BRASÍLIA - As condições em que Cabral descobriu o Brasil não prenunciavam boa coisa. Despachado em direção às Índias, o navegador aportou na Bahia graças a uma barbeiragem náutica.
Na fase do Império, o Brasil conservou a aparência de piada de português. Uma anedota sem graça. Proclamada a República, transformou-se em dúvida.
Eça de Queiroz fez, em artigo da época, uma previsão fúnebre: ``Com o (fim do) Império, segundo todas as probabilidades, acaba também o Brasil".
O texto saiu na ``Revista de Portugal". Foi republicado em livro de 1929. Nas palavras de Eça, ``as rivalidades entre as províncias (...) e a força das ambições locais" levariam o Brasil à divisão.
``Daqui a pouco", escreveu, ``o que foi Império estará fracionado em Repúblicas independentes, de maior ou menor importância". As palavras fluíram sob o efeito dos telegramas que chegavam do Brasil, após filtragem da censura republicana.
A pena míope de Eça enxergou a reprodução em série de Deodoros da Fonseca por todo o território brasileiro. Em meio aos palpites equivocados, Eça pingou no papel uma frase premonitória.
Ei-la: ``Já de certo em Mato Grosso há um Deodoro que afivela a espada". Um século depois, o marechal da crônica de Eça como que reencarna na figura do governador Dante de Oliveira.
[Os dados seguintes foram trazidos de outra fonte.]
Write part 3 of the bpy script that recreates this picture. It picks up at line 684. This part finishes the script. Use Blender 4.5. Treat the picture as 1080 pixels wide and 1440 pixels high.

Sem reais para pagar o funcionalismo estadual, o Mato Grosso desgrudou-se do Brasil, criando sua própria moeda, a ``pantaneta". E, como a falência dos cofres estaduais é generalizada, Brasília saiu em socorro dos Estados. É a ajuda do roto aos esfarrapados.
Para tentar conter a proliferação das ``pantanetas" e evitar o surgimento de ``alagonetas" e ``piauietas", o governo prepara a liberação de recursos para o Mato Grosso, Alagoas e Piauí. A benesse será estendida a outros Estados falidos.
A súbita generosidade de Fernando Henrique não resolve o problema. O remédio, como se sabe, não está na expansão, mas na eliminação de gastos. Há uma conspiração em curso para tornar verdadeiras as alucinações de Eça de Queiroz. O Brasil será aniquilado não pela divisão de suas províncias, mas pela solidariedade hedionda da federação republicana.